Gambler’s Gold by Tori Light

Posted by Mrs Giggles on May 30, 2001 in 2 Oogies, Book Reviews, Genre: Historical

Gambler's Gold by Tori Light

Leisure, $4.99, ISBN 0-8439-4868-X
Historical Romance, 2001

Tori Light is the pseudonym for Victoria Dark (Victoria Dark, Tori Light, get it?). Ms Light’s debut effort Gambler’s Gold is readable, but it is just too silly (yes, heroine included) for its own good.

Lydia Seaton, who has no personality apart from being the family doormat for Gram (whom Lyddie will do anything and everything within and without reason to protect, oh play the martyr anthem, oh oh oh) and her two stupid twin siblings Bobby June and Billy Fred. When Nick Brown, a Pinkerton agent, comes sniffing around looking for gold belonging to his family as well as to investigate some railroad hijinks perpetuated by the Bonker Twins, Lyddie starts jumping around with her prim panties all knotted up. She likes Nick! Eeeeeek! She must save the family…. ow! She must protect Grans! Eeeeekkkkk! She has her first orgasm! Squeal!

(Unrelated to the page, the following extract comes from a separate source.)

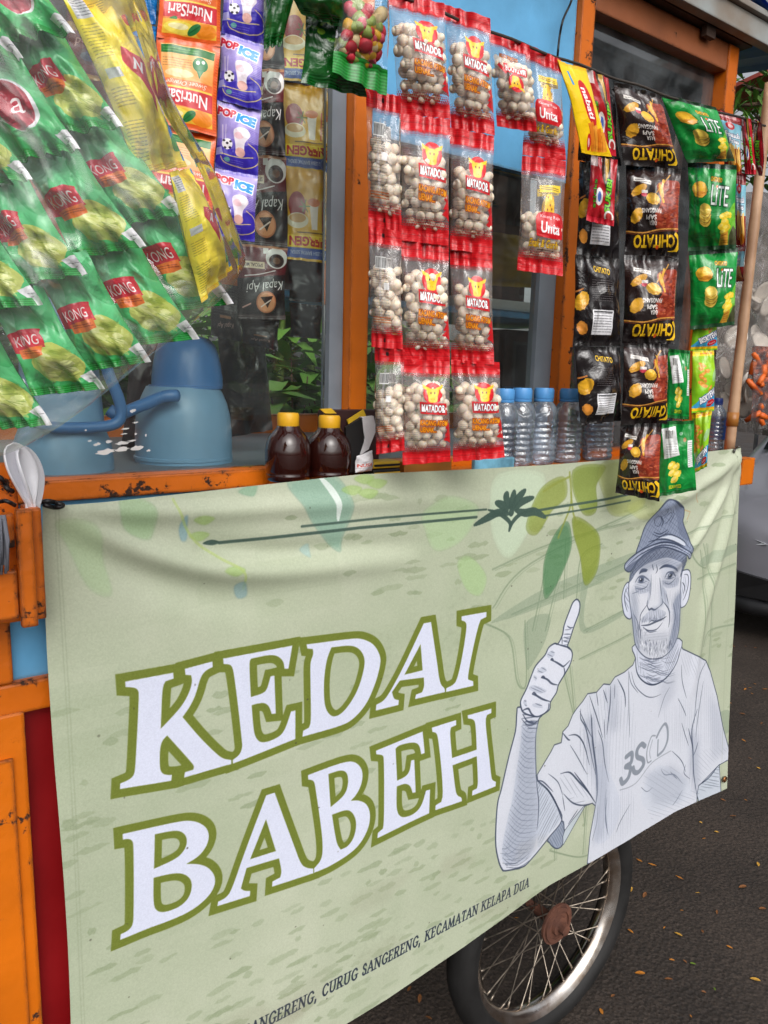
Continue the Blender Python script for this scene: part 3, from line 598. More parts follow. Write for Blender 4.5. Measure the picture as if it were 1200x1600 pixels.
    for a, w in (([(440, 20), (430, 130), (440, 230), (480, 290), (540, 322), (600, 310), (660, 265), (710, 190), (740, 110), (748, 30)], 6), ([(400, 230), (430, 330), (500, 400), (560, 412), (620, 390)], 3), ([(380, 220), (400, 310), (450, 380)], 2.5), ([(300, 280), (350, 380), (360, 480)], 5), ([(250, 330), (250, 450), (240, 560), (230, 680)], 5), ([(280, 320), (280, 420)], 3), ([(200, 360), (230, 450)], 4), ([(100, 400), (150, 540), (200, 700)], 4), ([(150, 380), (165, 470)], 3), ([(120, 560), (125, 720), (150, 900), (155, 1080)], 7), ([(30, 510), (80, 620), (120, 700)], 4), ([(380, 230), (385, 500), (395, 700)], 2.5), ([(760, 180), (770, 300), (800, 420)], 3), ([(935, 160), (890, 260), (870, 420), (860, 600)], 4), ([(880, 500), (845, 640), (850, 800), (855, 960), (878, 1110)], 7), ([(920, 300), (890, 520), (870, 700)], 3), ([(820, 640), (845, 750), (850, 800)], 6), ([(770, 600), (820, 760)], 3), ([(885, 735), (870, 790), (850, 840)], 5), ([(890, 1045), (960, 990), (1030, 900)], 6), ([(620, 930), (650, 970), (720, 970), (780, 1035)], 4), ([(690, 950), (740, 1000)], 4), ([(480, 1060), (520, 1090), (560, 1060)], 3), ([(400, 1180), (330, 1300), (300, 1380)], 3), ([(230, 1130), (220, 1280), (240, 1400)], 4), ([(780, 1080), (740, 1150), (710, 1190)], 4), ([(800, 900), (790, 960), (830, 1000)], 3), ([(700, 800), (770, 870), (800, 950)], 3), ([(600, 560), (640, 420), (680, 340)], 2.5), ([(740, 420), (780, 500), (800, 550)], 3)):
        st(M8, a, w)
    for a, an in (([(880, 150), (930, 500), (930, 900), (860, 850), (800, 600), (760, 350)], 1.45), ([(680, 880), (890, 940), (800, 965), (700, 930)], .2), ([(620, 700), (760, 740), (880, 900), (740, 880), (640, 860)], .9)):
        hatch(sm(M7, a, 3), an, 13, 1.8, .28)
    for a, an in (([(160, 750), (240, 800), (240, 1400), (120, 1500), (150, 1100)], 1.55), ([(800, 620), (850, 800), (870, 1100), (800, 1060), (820, 860)], 1.5), ([(480, 980), (700, 900), (800, 1040), (720, 1180), (560, 1120)], .6), ([(210, 340), (360, 400), (380, 640), (240, 640)], 1.5)):
        hatch(sm(M8, a, 3), an, 14, 1.8, .25)
    cv.poly(sm(M8, [(160, 900), (250, 960), (330, 1200), (250, 1420), (140, 1440), (150, 1150)], 3), (190, 198, 216), .35)
    cv.poly(sm(M8, [(600, 900), (800, 1000), (840, 1130), (700, 1190), (560, 1240), (480, 1130)], 3), (196, 204, 218), .35)
    # shirt lettering 3SCD
    dgr = (128, 136, 148)
    st(M8, [(370, 840), (410, 815), (405, 880), (365, 910), (400, 920), (385, 990), (345, 1030), (330, 1000)], 13, .9, dgr, False)
    st(M8, [(505, 765), (480, 750), (450, 790), (450, 840), (490, 860), (495, 900), (460, 950), (430, 950), (420, 920)], 13, .9, dgr, False)
    st(M8, [(580, 690), (550, 700), (520, 800), (525, 880), (550, 870)], 4, .8, dgr, False); st(M8, [(560, 720), (540, 800), (545, 850)], 3, .6, dgr, False)
    st(M8, [(590, 700), (620, 640), (650, 605), (668, 640), (668, 720), (640, 790), (600, 830)], 8, .8, dgr, False); st(M8, [(600, 720), (595, 830)], 5, .8, dgr, False)
    st(M8, [(325, 1078), (440, 1030), (560, 880), (690, 800)], 3, .6, dgr, False)
    # --- neck, head, ears, cap
    neck = sm(M8, [(425, 30), (428, 130), (440, 230), (480, 290), (540, 320), (600, 308), (660, 262), (710, 190), (738, 110), (740, -10)], 4); fill(neck, (205, 210, 224), 1, 4)
    for i in range(46):
        t = i / 45; y0 = 110 + 190 * t; x0 = 445 + r.uniform(0, 180); st(M8, [(x0, y0), (x0 + 45, y0 + 22), (x0 + 100, y0 + 8)], 2, .5)
    hatch(sm(M8, [(640, 120), (738, 10), (725, 150), (650, 265)], 2), -1.1, 8, 2.2, .55); hatch(sm(M8, [(430, 60), (470, 180), (520, 290), (440, 220)], 2), 1.3, 9, 2, .5)
    fill(sm(M5, [(245, 805), (205, 830), (180, 920), (182, 1000), (200, 1090), (240, 1125), (262, 1100), (250, 950)], 4), (206, 211, 226), 1, 4)
    fill(sm(M5, [(705, 740), (755, 688), (792, 705), (800, 790), (785, 920), (760, 990), (730, 1020), (705, 1000)], 4), (214, 218, 231), 1, 4)
    st(M5, [(225, 850), (205, 900), (205, 980), (225, 1060)], 4); st(M5, [(740, 730), (775, 740), (775, 830), (750, 920), (730, 960)], 4); st(M5, [(725, 800), (745, 840), (735, 900)], 5)
    hatch(sm(M5, [(205, 850), (240, 840), (240, 1050), (205, 1000)], 2), .9, 8, 2, .45); hatch(sm(M5, [(710, 780), (755, 740), (760, 880), (715, 960)], 2), 1.2, 8, 2, .4)
    face = sm(M5, [(320, 620), (255, 760), (240, 860), (250, 1000), (270, 1130), (290, 1290), (310, 1370), (360, 1440), (420, 1480), (500, 1482), (570, 1455), (640, 1375), (688, 1250), (700, 1100), (706, 1000), (706, 850), (720, 720), (745, 590), (700, 530), (500, 480), (340, 590)], 5); fill(face, (212, 215, 224), 1, 4)
    q = sm(M5, [(260, 690), (330, 590), (440, 510), (560, 480), (700, 530), (760, 600), (735, 690), (700, 760), (715, 640), (600, 580), (500, 600), (400, 640), (320, 700), (250, 800)], 4); cv.poly(q, (96, 106, 128), .75); hatch(q, -.5, 7, 2.4, .5); hatch(q, .8, 10, 2, .35)
    for a, al in (([(640, 1000), (705, 900), (700, 1150), (660, 1330), (600, 1420), (620, 1250), (650, 1120)], .4), ([(250, 1000), (300, 1120), (320, 1300), (345, 1400), (300, 1340), (265, 1130)], .35), ([(350, 1150), (420, 1060), (520, 1040), (580, 1080), (500, 1140), (430, 1150)], .3), ([(540, 850), (560, 960), (620, 1080), (600, 1000), (580, 880)], .35), ([(440, 780), (430, 960), (400, 1020), (415, 900)], .25), ([(300, 830), (400, 860), (430, 800), (420, 880), (320, 900)], .3), ([(540, 780), (640, 800), (690, 740), (680, 830), (580, 850)], .3)):
        q = sm(M5, a, 4); cv.poly(q, (140, 150, 174), al); hatch(q, 1.2, 8, 1.8, .35)
    for a, w in (([(340, 720), (365, 692), (410, 690)], 11), ([(345, 712), (375, 700), (405, 700)], 8), ([(520, 680), (560, 655), (620, 658), (680, 700)], 10), ([(530, 672), (580, 650), (640, 668)], 7), ([(345, 790), (350, 800)], 3),
                 ([(300, 800), (330, 755), (370, 745), (410, 770), (430, 790)], 6), ([(300, 850), (350, 860), (400, 840), (420, 800)], 4), ([(560, 760), (580, 715), (620, 705), (655, 735), (665, 750)], 6), ([(560, 800), (600, 815), (640, 790), (665, 760)], 4), ([(320, 800), (360, 805), (405, 790)], 3), ([(570, 765), (610, 768), (650, 755)], 3),
                 ([(410, 1020), (425, 1045), (445, 1035), (475, 1045), (520, 1015)], 7), ([(540, 940), (545, 985), (520, 1015)], 5), ([(410, 960), (405, 1000), (412, 1025)], 4), ([(455, 640), (465, 690)], 4), ([(490, 640), (500, 690), (485, 720)], 4), ([(445, 730), (440, 850), (430, 950)], 2.5), ([(520, 760), (530, 860), (540, 930)], 4),
                 ([(355, 1185), (420, 1180), (490, 1150), (540, 1130), (580, 1105)], 7), ([(370, 1200), (420, 1230), (490, 1220), (545, 1160)], 4), ([(420, 1165), (450, 1140), (470, 1145), (500, 1130)], 3), ([(385, 1215), (430, 1245), (490, 1235)], 3), ([(350, 1120), (335, 1180), (350, 1250), (345, 1320)], 4), ([(550, 970), (600, 1040), (610, 1120), (600, 1200)], 5), ([(640, 980), (660, 1100), (640, 1230)], 3), ([(280, 1080), (320, 1160), (330, 1300)], 3), ([(405, 1000), (350, 1080), (340, 1140)], 4), ([(575, 900), (600, 990)], 2.5), ([(270, 900), (330, 880)], 2)):
        st(M5, a, w)
    for a, col, al, rd in (([(250, 880), (300, 860), (320, 1000), (330, 1200), (345, 1420), (295, 1320), (262, 1120)], (120, 130, 150), .45, 16), ([(640, 940), (706, 860), (700, 1150), (670, 1330), (600, 1440), (600, 1330), (640, 1180)], (110, 120, 142), .5, 18), ([(540, 780), (560, 960), (545, 1010), (470, 1050), (430, 1040), (520, 1000), (520, 860)], (140, 150, 170), .5, 10), ([(300, 740), (430, 720), (440, 880), (290, 880)], (150, 158, 176), .4, 14), ([(530, 690), (690, 670), (690, 830), (540, 840)], (140, 148, 168), .4, 14), ([(300, 660), (560, 560), (740, 600), (700, 700), (500, 650), (340, 720)], (96, 106, 128), .5, 16), ([(350, 1260), (600, 1240), (590, 1440), (420, 1470), (340, 1400)], (150, 156, 170), .4, 16)):
        cv.soft(np.array(bp(a, *M5)), col, al, rd)
    for a, al in (([(150, 740), (235, 700), (240, 1100), (200, 1400), (130, 1480), (150, 1100)], .35), ([(840, 620), (890, 720), (890, 1050), (870, 1110), (820, 900)], .4), ([(500, 960), (700, 900), (820, 1000), (760, 1170), (560, 1180)], .28), ([(230, 320), (300, 300), (310, 640), (235, 680)], .28), ([(60, 560), (140, 540), (160, 1080), (110, 900)], .4), ([(960, 400), (1030, 480), (1090, 800), (980, 860)], .22), ([(600, 330), (720, 220), (720, 400), (620, 520)], .22)):
        cv.soft(np.array(bp(a, *M8)), (138, 146, 164), al, 22)
    cv.soft(np.array(bp([(290, 300), (420, 300), (415, 640), (435, 1000), (400, 1350), (200, 1450), (140, 1350), (240, 900)], *M7)), (140, 148, 166), .42, 22)
    # fine pencil modelling over the whole face and shirt
    for a, an, gp, al in (([(250, 860), (330, 880), (330, 1100), (280, 1130)], 1.1, 6, .22), ([(560, 880), (700, 860), (700, 1050), (620, 1040)], 1.3, 6, .26), ([(430, 760), (520, 760), (530, 960), (420, 960)], 1.5, 8, .14), ([(420, 560), (650, 540), (690, 640), (480, 680), (380, 690)], -.2, 6, .22), ([(350, 1240), (600, 1240), (560, 1330), (400, 1330)], .1, 7, .16), ([(260, 1100), (340, 1150), (350, 1400), (300, 1340)], 1.3, 5, .3), ([(610, 1100), (700, 1080), (690, 1240), (600, 1400)], 1.2, 5, .34), ([(285, 790), (430, 760), (430, 870), (300, 880)], .3, 6, .22), ([(540, 740), (680, 700), (690, 820), (550, 830)], .2, 6, .22)):
        hatch(sm(M5, a, 3), an, gp, 1.3, al)
    for a, an, gp in (([(60, 450), (240, 330), (240, 700), (150, 760)], 1.3, 9), ([(250, 500), (420, 420), (420, 900), (240, 1000)], 1.5, 11), ([(640, 500), (830, 420), (850, 760), (700, 800)], 1.4, 10), ([(880, 300), (1000, 350), (1080, 760), (880, 800)], 1.4, 9), ([(880, 800), (1100, 780), (1000, 900), (890, 1020)], .7, 9), ([(250, 1100), (420, 1050), (400, 1400), (180, 1500)], 1.45, 9), ([(560, 1150), (860, 1080), (860, 1180), (560, 1290)], .5, 10), ([(770, 70), (930, 160), (880, 300), (760, 200)], 1.0, 9)):
        hatch(sm(M8, a, 3), an, gp, 1.4, .2)
    for cx, cy in ((355, 778), (608, 738)):
        (x, y), = bp([(cx, cy)], *M5); cv.ell(x, y, 11, 8, (96, 106, 128)); cv.ell(x, y, 5, 4, (36, 42, 56)); cv.ell(x - 3, y - 2, 2, 1.6, (235, 238, 245))
    for i in range(190):                                    # short beard
        t = r.random(); x = 350 + 280 * t; y = 1300 + 150 * math.sin(math.pi * t) * r.random() + r.uniform(0, 40); st(M5, [(x, y), (x + r.uniform(-6, 6), y + r.uniform(20, 45))], 2, .5, ink if r.random() < .6 else (245, 247, 252))
    for i in range(70):
        x = r.uniform(360, 570); st(M5, [(x, 1090 + r.uniform(0, 50) - (x - 460) * .1), (x - 4, 1120 + r.uniform(0, 40) - (x - 460) * .1)], 1.6, .35)
    for i in range(60):
        t = r.random(); x = 300 + 100 * t; y = 1180 + r.uniform(0, 200); st(M5, [(x, y), (x + 6, y + 26)], 1.5, .25)
    cap = sm(M5, [(570, 75), (620, 60), (680, 95), (740, 135), (745, 200), (735, 260), (760, 340), (797, 440), (797, 545), (700, 470), (560, 440), (430, 490), (310, 555), (350, 420), (400, 290), (480, 170)], 4); fill(cap, (140, 150, 172), 1, 5)
    hatch(cap, -.9, 9, 2, .35); hatch(cap, .5, 12, 1.8, .3)
    cv.poly(sm(M5, [(620, 65), (680, 95), (740, 135), (745, 200), (735, 260), (790, 430), (700, 360), (680, 200)], 3), (92, 102, 126), .45)
    cv.poly(sm(M5, [(540, 400), (640, 385), (740, 440), (745, 475), (640, 430), (540, 415), (440, 440)], 3), (214, 220, 232), .9)
    for a, w in (([(310, 540), (430, 460), (560, 380), (640, 378), (740, 430), (785, 500)], 4), ([(420, 440), (540, 415), (640, 432), (745, 480)], 6), ([(620, 62), (690, 110), (740, 135)], 6), ([(490, 300), (480, 240), (510, 200)], 3), ([(640, 150), (655, 200), (610, 280)], 3), ([(560, 170), (580, 140), (590, 180), (560, 210)], 3), ([(540, 210), (560, 260), (545, 300)], 6), ([(500, 220), (530, 210), (545, 250), (520, 300), (490, 290)], 3), ([(570, 230), (620, 180), (640, 200), (600, 260), (570, 280)], 3), ([(470, 350), (530, 370), (600, 330)], 4), ([(460, 370), (530, 392), (610, 345)], 3)):
        st(M5, a, w)
    brim = sm(M5, [(203, 660), (220, 620), (300, 550), (430, 480), (560, 445), (680, 465), (792, 540), (785, 590), (720, 535), (560, 485), (430, 525), (330, 600), (258, 700), (215, 692)], 4); fill(brim, (168, 176, 196), 1, 5)
    st(M5, [(230, 650), (320, 570), (450, 500), (560, 468), (680, 490), (785, 560)], 5); cv.poly(sm(M5, [(215, 670), (330, 590), (430, 525), (560, 490), (430, 545), (330, 620), (255, 700)], 3), (84, 94, 116), .7)
    hatch(brim, -.5, 9, 2, .35)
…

The storytelling is amateurish. If the characters are not “Ay!”ing and “Ack!”ing themselves like a bus full of hillbillies fresh down from some redneck county, they are telling me the story in monologues passed off as “discussions”. As in, well, Bobby June and Billy Fred know what they did to the railway tracks, but why on earth must they narrate what they did to each other if they know what they did back then? Characterization is flippant and one-note (Gram – kooky, Lyddie – shrieky and kooky, Nick – befuddled, the Bonker Twins – barney and mad) and the end result is like a bad “Yee-haw! Ay, ay, ack, ack!” overly exaggerated cowboy-goes-cockney dime novel. The sad thing is, Gambler’s Gold is corny and cheesy by accident, not deliberately in a do-you-get-the-joke way, and it shows.